Your goal: Below is a listing to write out in full, exactly as given, without its pictures.
#### Source excerpt
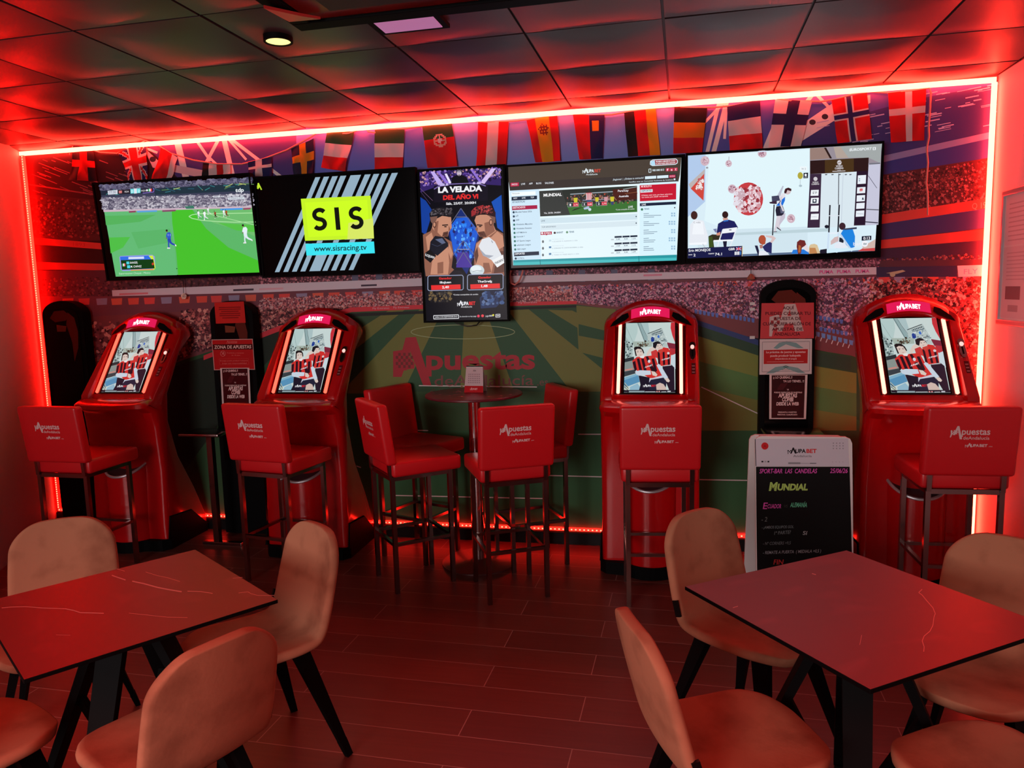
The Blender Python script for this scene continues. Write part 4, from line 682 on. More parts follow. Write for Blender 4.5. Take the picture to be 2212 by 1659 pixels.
# ------------------------------------------------------------------ string of flags
rf = random.Random(5)
PLF = on_plane((0, -.016, 0), (0, -1, 0))
A_ = lambda pts, ox: [(ox+x/2.989, y/2.989) for x, y in pts]
cordpts = A_([(450, 1000), (452, 975), (480, 935), (530, 935), (580, 962), (650, 985), (750, 990), (850, 960), (940, 905), (1010, 930), (1100, 990), (1250, 1035), (1400, 1060), (1560, 1060), (1700, 1025), (1850, 970), (2000, 890), (2080, 835)], 0)
cordpts += A_([(-20, 862), (40, 862), (90, 845), (122, 815), (150, 815), (165, 850), (212, 858), (218, 822), (310, 832), (400, 832), (510, 815), (640, 782), (780, 775), (940, 790), (1100, 780), (1200, 770), (1350, 745), (1470, 735), (1600, 745), (1740, 740), (1850, 720), (2050, 695)], 740)
cordpts += A_([(-120, 685), (60, 694), (200, 695), (350, 680), (500, 640), (600, 635), (700, 650), (900, 655), (1000, 640), (1100, 610), (1200, 590), (1350, 598), (1500, 583), (1600, 568), (1612, 600), (1605, 720), (1595, 820), (1598, 880), (1585, 960), (1592, 1050), (1580, 1180), (1590, 1255), (1592, 1390)], 1472)
FB = thing('flag_bunting', 'sagging string of small national flags hung along the top of the mural', 'bunting', (-.2, -.016, 2.6))
loc = local(PLF, FB)
MB().tube([loc(x, y, .004*math.sin(i*1.7)) for i, (x, y) in enumerate(cordpts)], .0052, 6).build('cord', CORD, FB, True)
NVY, RED, WHT, GRN, GLD, BLK, BLU = (26, 30, 96), (224, 22, 28), (236, 226, 226), (34, 92, 48), (236, 168, 24), (20, 16, 20), (40, 60, 150)
def hstripe(*c): return lambda u, v: c[min(len(c)-1, int(v*len(c)))]
def vstripe(*c): return lambda u, v: c[min(len(c)-1, int(u*len(c)))]
def cross(bg, fg, cu=.5, cv=.36, w=.1, edge=None, we=.17):
    def f(u, v):
        if abs(u-cu) < w or abs(v-cv) < w*.72: return fg
        if edge and (abs(u-cu) < we or abs(v-cv) < we*.72): return edge
        return bg
    return f
def union(u, v):
    if abs(u-.5) < .12 or abs(v-.45) < .1: return RED
    if abs(u-.5) < .2 or abs(v-.45) < .16: return WHT
    if abs(abs(u-.5)-abs(v-.45)*1.0) < .09: return RED if abs(abs(u-.5)-abs(v-.45)) < .05 else WHT
    return NVY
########
Solution below:
The Blender Python script for this scene continues. Write part 4, from line 682 on. More parts follow. Write for Blender 4.5. Take the picture to be 2212 by 1659 pixels.
# ------------------------------------------------------------------ string of flags
rf = random.Random(5)
PLF = on_plane((0, -.016, 0), (0, -1, 0))
A_ = lambda pts, ox: [(ox+x/2.989, y/2.989) for x, y in pts]
cordpts = A_([(450, 1000), (452, 975), (480, 935), (530, 935), (580, 962), (650, 985), (750, 990), (850, 960), (940, 905), (1010, 930), (1100, 990), (1250, 1035), (1400, 1060), (1560, 1060), (1700, 1025), (1850, 970), (2000, 890), (2080, 835)], 0)
cordpts += A_([(-20, 862), (40, 862), (90, 845), (122, 815), (150, 815), (165, 850), (212, 858), (218, 822), (310, 832), (400, 832), (510, 815), (640, 782), (780, 775), (940, 790), (1100, 780), (1200, 770), (1350, 745), (1470, 735), (1600, 745), (1740, 740), (1850, 720), (2050, 695)], 740)
cordpts += A_([(-120, 685), (60, 694), (200, 695), (350, 680), (500, 640), (600, 635), (700, 650), (900, 655), (1000, 640), (1100, 610), (1200, 590), (1350, 598), (1500, 583), (1600, 568), (1612, 600), (1605, 720), (1595, 820), (1598, 880), (1585, 960), (1592, 1050), (1580, 1180), (1590, 1255), (1592, 1390)], 1472)
FB = thing('flag_bunting', 'sagging string of small national flags hung along the top of the mural', 'bunting', (-.2, -.016, 2.6))
loc = local(PLF, FB)
MB().tube([loc(x, y, .004*math.sin(i*1.7)) for i, (x, y) in enumerate(cordpts)], .0052, 6).build('cord', CORD, FB, True)
NVY, RED, WHT, GRN, GLD, BLK, BLU = (26, 30, 96), (224, 22, 28), (236, 226, 226), (34, 92, 48), (236, 168, 24), (20, 16, 20), (40, 60, 150)
def hstripe(*c): return lambda u, v: c[min(len(c)-1, int(v*len(c)))]
def vstripe(*c): return lambda u, v: c[min(len(c)-1, int(u*len(c)))]
def cross(bg, fg, cu=.5, cv=.36, w=.1, edge=None, we=.17):
    def f(u, v):
        if abs(u-cu) < w or abs(v-cv) < w*.72: return fg
        if edge and (abs(u-cu) < we or abs(v-cv) < we*.72): return edge
        return bg
    return f
def union(u, v):
    if abs(u-.5) < .12 or abs(v-.45) < .1: return RED
    if abs(u-.5) < .2 or abs(v-.45) < .16: return WHT
    if abs(abs(u-.5)-abs(v-.45)*1.0) < .09: return RED if abs(abs(u-.5)-abs(v-.45)) < .05 else WHT
    return NVY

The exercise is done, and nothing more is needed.